Perché il femminismo decoloniale è importante oggi

Sulla base delle riflessioni effettuate fin qui, risulta evidente che il femminismo decoloniale sia fondamentale per mettere in discussione le strutture di oppressione che ancora soggiogano le donne e le soggettività non binarie, il cui impatto ha una risonanza in ambito politico, sociale, culturale ed economico.

Nello specifico, il femminismo decoloniale:

  • sfida il razzismo strutturale e i retaggi di colonialismo, contestando la visione eurocentrica del mondo e riconoscendo le oppressioni specifiche delle donne indigene, nere, migranti e afrodiscendenti;
  • combatte il femminismo che uguaglia le esperienze di tutte le donne, rifiutando il concetto di “sorellanza universale” e sottolineando l’intreccio tra sessismo, razzismo e classismo;
  • critica aspramente il capitalismo e il neoliberismo, denunciando, per esempio, le condizioni di lavoro delle donne nelle fabbriche tessili in Asia o nelle piantagioni di cacao e caffè in Africa e reclamando una giustizia economica che valichi le gerarchie imposte dal colonialismo;
  • non considera il sapere occidentale come l’unico valido e valorizza le epistemologie locali, promuovendo modelli di comunità e solidarietà diversi da quelli imposti dal capitalismo occidentale;
  • affronta la crisi climatica da una prospettiva decoloniale, mettendo l’accento sullo sfruttamento coloniale delle risorse naturali, sostenendo le lotte delle comunità locali contro il land grabbing (l’espropriazione delle terre) e individuando come alternativa al modello estrattivista le conoscenze ecologiche delle donne indigene.

Il ruolo della cultura e della storia nel femminismo decoloniale

Ma come si decostruisce il potere imposto dalla cultura occidentale?

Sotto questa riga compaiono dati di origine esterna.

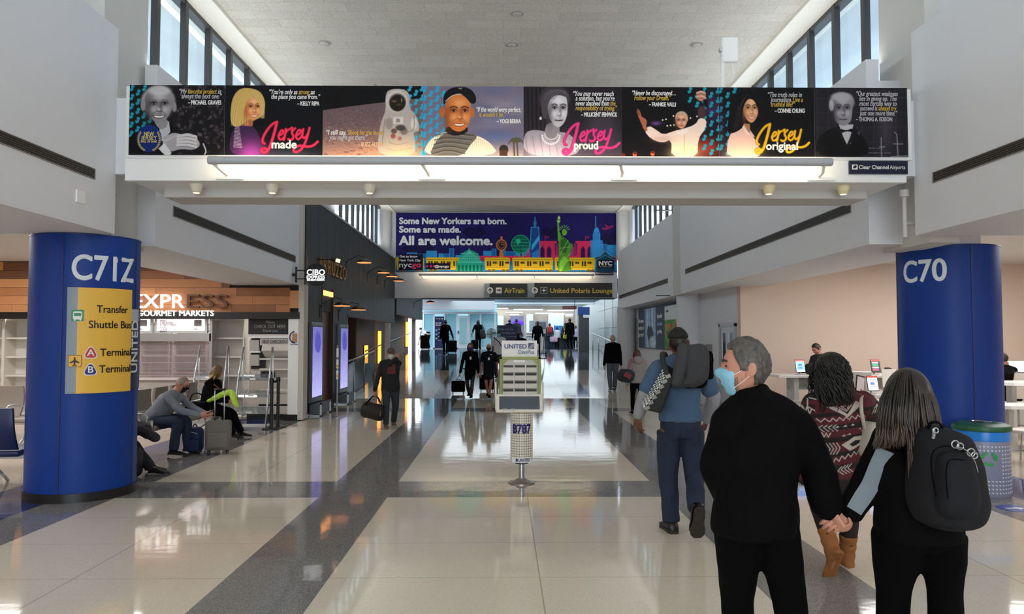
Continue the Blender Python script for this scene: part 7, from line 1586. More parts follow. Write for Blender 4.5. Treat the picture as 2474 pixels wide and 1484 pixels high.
def hairline(kind):
    def f_(a, z, th):
        # a: 0 face .. pi back
        z0 = 0.62 if a < 0.75 else (0.62-(a-0.75)/0.55*0.62 if a < 1.3 else (-0.12 if a < 1.75 else -0.12-(a-1.75)/0.5*0.48 if a < 2.25 else -0.60))
        if kind == 'bald': z0 = max(z0, 2) if a < 1.2 else z0
        mk = smst(z0-0.06, z0+0.10, z)
        if kind == 'bald': mk *= 1-smst(0.25, 0.5, z)
        return mk
    return f_
def hair(p, m, kind='short', thick=0.012, rough=0.004, n=48, mm=36, nm='hair'):
    hl = hairline(kind); sd = p.base.x*7
    def off(a, z, th):
        k = hl(a, z, th); t = thick*(0.75+0.45*max(z, 0)); q = mnoise.noise(Vector((math.sin(th)*7+sd, math.cos(th)*7, z*9)))+0.6*mnoise.noise(Vector((math.sin(th)*22+sd, math.cos(th)*22, z*14)))
        return k*(t+rough*q)-0.012*(1-k)
    MB().rings(skull(p, off, n, mm, False)).build(nm, m, p.o, smooth=True)
def cap(p, m, back=False):
    k = p.h*p.hs/1.75; M = headM(p)
    def off(a, z, th): q = smst(0.22, 0.34, z); return q*0.020-0.02*(1-q)
    MB().rings(skull(p, off, 48, 40, False)).build('cap', m, p.o, smooth=True); R = []
    for q in (0.0, 0.35, 0.7, 1.0):
        y = 0.085+0.075*q; w_ = 0.066*(1-0.25*q*q); R.append([p.head+M @ (Vector((w_*x, y-0.03*x*x, 0.040-0.012*q-0.018*x*x+dz))*k) for dz, xs in ((0.004, (-1, -.5, 0, .5, 1)), (-0.004, (1, .5, 0, -.5, -1))) for x in xs])
    MB().rings(R).build('cap_brim', m, p.o, smooth=50)
def face_mask(p, m, loops=True, valve=None):
    k = p.h*p.hs/1.75; M = headM(p)
    def off(a, z, th):
        q = (1-smst(0.95, 1.15, a))*smst(-1.02, -0.92, z)*(1-smst(-0.16, -0.04, z-0.10*max(0, math.cos(a))**6)); return q*(0.008+0.007*max(0, math.cos(a)))-0.02*(1-q)
    o = MB().rings(skull(p, off, 48, 40, True)).build('face_mask', m, p.o, smooth=True)
    if loops:
        b = MB()
        for s in (-1, 1):
            for z0, z1 in ((-0.03, 0.012), (-0.085, -0.03)): b.tube([p.head+M @ (Vector(q)*k) for q in ((s*0.066, 0.052, z0), (s*0.079, 0.02, (z0+z1)/2), (s*0.082, -0.012, z1))], 0.0014*k, 6)
        b.build('ear_loop', mat('mask white', '#eef2f4', 0.6), p.o)
    if valve: MB().ell(p.head+M @ (Vector((-0.03, 0.102, -0.055))*k), (0.014*k, 0.008*k, 0.014*k), 14, 8, M).build('mask_valve', valve, p.o, smooth=True)
def long_hair(p, cols, length, width=1.0, n=170, back=-1, curl=0.0, seed=1, over=0.0, wave=0.01):
    """scalp volume and tapering strands falling from the crown"""
    k = p.h*p.hs/1.75; M = headM(p); r_ = random.Random(seed); b = MB()
    def off(a, z, th): q = smst(0.55-1.9*smst(0.55, 1.25, a), 0.75-1.9*smst(0.55, 1.25, a), z); return q*0.020-0.015*(1-q)
    R = skull(p, off, 40, 30, False); b.rings(R, col=cols[0])
    for i in range(n):
        th = r_.uniform(0.9, 2*PI-0.9); z = r_.uniform(0.15, 0.95); rr_ = math.sqrt(1-z*z); s = math.sin(th); c = math.cos(th)
        a0 = Vector((0.09*rr_*s, 0.112*rr_*c, 0.13*z)); w_ = 0.094*width*math.copysign(abs(s)**0.7, s); yb = -0.105 if c < 0.2 else -0.02
        a1 = Vector((0.098*s*(0.9+0.1*width), 0.112*min(c, 0.2)-0.004, -0.01)); ln = length*r_.uniform(0.82, 1.0); a2 = Vector((w_, yb*(0.55+0.45*abs(c))+r_.uniform(-.012, .004)+over*0.3, -ln*0.55)); a3 = Vector((w_*r_.uniform(0.75, 1.05)+r_.uniform(-wave, wave), yb*0.85+r_.uniform(-.02, .006)+over, -ln))
        pts, rs = cat([p.head+M @ (q*k) for q in (a0, a1, a2, a3)], [0.007*k, 0.010*k, 0.0085*k, 0.0015*k], 5)
        o = len(b.f); b.tube(pts, rs, 6, flat=0.7); nf = len(b.f)-o
        t = r_.random(); 
        for q in range(nf):
            seg = min(q//6, 15)/15; ci = 1 if r_.random() < 0.2 else 0
            b.c[o+q] = cols[0] if seg < 0.3+0.25*t else (cols[1] if t < 0.65 else cols[2])
    b.build('hair', mat('hair strands', '#ffffff', 0.38, attr='paint'), p.o, smooth=True, colors=True)
def suitcase(name, label, base, rz, w, d, h, m, handle=True, cat_='suitcase', pull=None):
    t = thing(name, label, cat_, base, rz)
    MB().rbox((0, 0, 0.06+h/2), (w, d, h), 0.045).build('shell', m, t, smooth=50, world=False)
    MB().rbox((0, -d/2-0.008, 0.06+h*0.36), (w*0.82, 0.04, h*0.55), 0.02).build('front_pocket', m, t, smooth=50, world=False)
    for sx in (-1, 1):
        for sy in (-1, 1): MB().lathe([(0.026, -0.012), (0.028, 0), (0.026, 0.012)], (sx*(w/2-0.05), sy*(d/2-0.05), 0.028), 14, axis='x').build('wheel', M_black, t, smooth=40, world=False)
    MB().tube([(-0.06, 0, 0.06+h), (-0.04, 0, 0.1+h), (0.04, 0, 0.1+h), (0.06, 0, 0.06+h)], 0.01, 8).build('grip', M_black, t, smooth=True, world=False)
    if handle:
        q = pull or (0, 0, 1.02); b = MB()
        for sx in (-1, 1): b.tube([(sx*0.07, d*0.3, 0.04+h), (sx*0.07+q[0], d*0.3+q[1], q[2])], 0.009, 8)
        b.build('pull_rod', M_alu, t, smooth=True, world=False); MB().tube([(-0.085+q[0], d*0.3+q[1], q[2]), (0.085+q[0], d*0.3+q[1], q[2])], 0.014, 8).build('pull_handle', M_black, t, smooth=True, world=False)
    return t
S_LIGHT, S_TAN, S_BROWN, S_DARK = mat('skin fair', '#c98f78', 0.5), mat('skin tan', '#a8705a', 0.5), mat('skin brown', '#6b4532', 0.5), mat('skin deep', '#4a3024', 0.5)
K_black = mat('black cloth', '#060607', 0.9, spec=0.12, bump=0.1, bscale=220, bdist=0.002); K_navy = mat('dark navy cloth', '#0b0d14', 0.85, spec=0.2, bump=0.1, bscale=220, bdist=0.002); K_blk2 = mat('black trouser cloth', '#050506', 0.95, spec=0.1)
K_jean = mat('blue denim', '#1a2942', 0.8, var=0.12, vscale=5, bump=0.12, bscale=300, bdist=0.002); K_shirt = mat('slate blue shirt', '#46617f', 0.85, bump=0.1, bscale=260, bdist=0.002); K_grey = mat('heather grey cloth', '#9a9aa0', 0.85, var=0.05, vscale=90); K_gtr = mat('grey trouser cloth', '#5b6068', 0.85)
K_shoe = mat('black shoe leather', '#0e0e10', 0.35); K_char = mat('charcoal cloth', '#2a2b2d', 0.85); K_white = mat('white cloth', '#cfd2d6', 0.8); K_mask = mat('surgical mask blue', '#8ecbe6', 0.6); K_mblk = mat('black mask cloth', '#101014', 0.7)
H_dark = mat('dark hair', '#1c1512', 0.45, bump=0.3, bscale=140); H_grey = mat('salt and pepper hair', '#57524e', 0.45, var=0.45, vscale=60, stretch=(1, 1, 0.35), bump=0.5, bscale=160); H_white = mat('white hair', '#b9b2aa', 0.5)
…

Mediante un’analisi attenta e uno studio accurato della storia e della cultura, focus precipuo del femminismo decoloniale.

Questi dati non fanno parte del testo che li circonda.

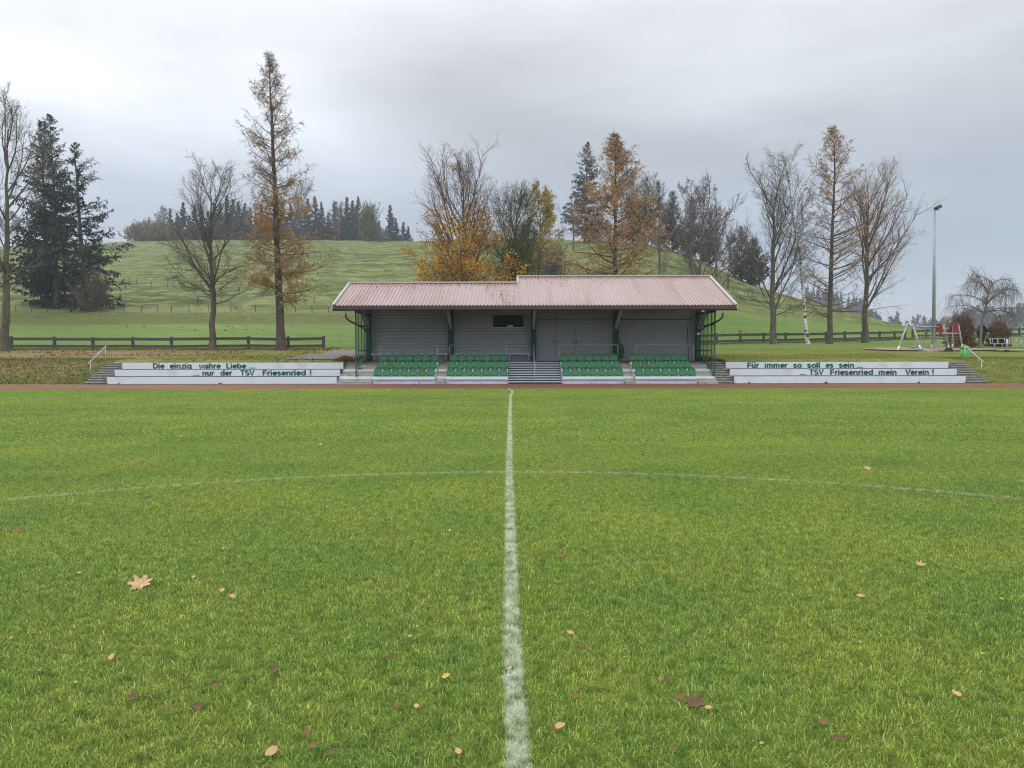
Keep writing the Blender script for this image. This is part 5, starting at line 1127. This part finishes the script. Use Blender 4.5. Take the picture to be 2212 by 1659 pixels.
def barn(label, px_, D, wd, dp, h, rh, m1, m2, rot=0, name='barn', dz=0):
    x, y, z = place(px_, D, dz); t = thing(name, label, name.replace('_', ' '), (x, y, z))
    bb = MB(); bb.box(x - wd / 2, x + wd / 2, y - dp / 2, y + dp / 2, z - 1, z + h)
    bb.addv([(x - wd / 2, y - dp / 2, z + h), (x - wd / 2, y + dp / 2, z + h), (x - wd / 2, y, z + h + rh), (x + wd / 2, y - dp / 2, z + h), (x + wd / 2, y + dp / 2, z + h), (x + wd / 2, y, z + h + rh)], [np.array([(0, 2, 1), (3, 4, 5)])]); bb.obj('wall', m1, t)
    bb = MB(); e = .5
    for s in (-1, 1): bb.bar((x - wd / 2 - e, y + s * dp / 4, z + h + rh / 2 + .1), (x + wd / 2 + e, y + s * dp / 4, z + h + rh / 2 + .1), dp / 2 * 1.18, .15, up=(0, s * rh, dp / 2))
    bb.obj('roof', m2, t)
    bb = MB(); bb.box(x - wd * .12, x + wd * .12, y - dp / 2 - .05, y - dp / 2, z, z + h * .7); bb.obj('door', M_dark, t)
    return t
barn('small dark barn with red roof on the far slope, left of the weeping birch', 2050, 850, 13, 12, 4, 2.5, M_barn, M_barnroof, dz=-1)
barn('larger barn with a pale red roof on the far green slope at the right edge', 2195, 850, 14, 12, 3, 2, M_barn, M_barnroof, name='barn', dz=-1)
barn('far house with a red roof in the valley between the two brown bushes', 2125, 420, 20, 10, 4, 3, M_house, M_barnroof, name='house')
barn('far pale house with a grey roof behind the small brown bush', 2172, 440, 12, 10, 4, 4, M_house, M_concd, name='house')
barn('far reddish house in the valley at the right edge behind the carousel', 2206, 400, 18, 10, 3.5, 3, M_house, M_barnroof, name='house')
M_farcon = M_sprucef
bb = MB(); fb = MB()
for k in range(120):
    px_ = r_.uniform(2060, 2300); D = r_.uniform(600, 760); x, y, z = place(px_, D); H = r_.uniform(8, 14)
    if r_.uniform() < .35: continue
    n = 40; h = r_.uniform(.02, 1, n); az = r_.uniform(0, 6.28, n); L_ = 3.6 * np.sqrt(np.clip(1 - h, 0, 1)) + .4; c = np.stack([x + np.cos(az) * L_ * .6, y + np.sin(az) * L_ * .6, z + h * H], 1)
    u = nrm(r_.normal(0, 1, (n, 3))) * 1.3; v = nrm(np.cross(u, r_.normal(0, 1, (n, 3)))) * .9; fb.quads(c, u, v)
of = fb.obj('distant_slope_wood', M_sprucef, origin=(420, 680, 0)); tag(of, 'blue hazy wood on the far slope behind the weeping birch and the bushes', 'forest', kind='stuff')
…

Per quanto concerne la prima, per esempio, il movimento studia il passato coloniale per comprendere le radici storiche dell’oppressione, mostrando come il patriarcato occidentale sia stato imposto con la violenza su società che possedevano, tra le altre, concezioni più fluide del genere. Per tale ragione, il femminismo decoloniale rivendica fortemente la memoria storica delle lotte delle donne indigene, nere e afrodiscendenti, restituendo valore a ciò che è stato ignorato, dimenticato e bistrattato.

Al contempo, anche la rivalorizzazione delle espressioni artistiche, spirituali e intellettuali delle donne indigene, nere e razzializzate può contribuire a combattere la supremazia della cultura occidentale, criticando l’eurocentrismo vigente nella letteratura, nell’arte e nei media – che continuano a rappresentare le donne nere e indigene come subalterne -, recuperando i saperi ancestrali, spesso annullati dal colonialismo e dal femminismo bianco, e (ri)dando voce a soggettività che sono state storicamente silenziate.

Tutto ciò risulterà essenziale per capire come le attuali disuguaglianze economiche siano diretta eredità del colonialismo, decostruire i modelli occidentali di femminismo che non riconoscono il privilegio bianco, valorizzare le lotte contemporanee delle donne indigene, afrodiscendenti e migranti e onorare la memoria collettiva delle donne che hanno fronteggiato e superato il colonialismo.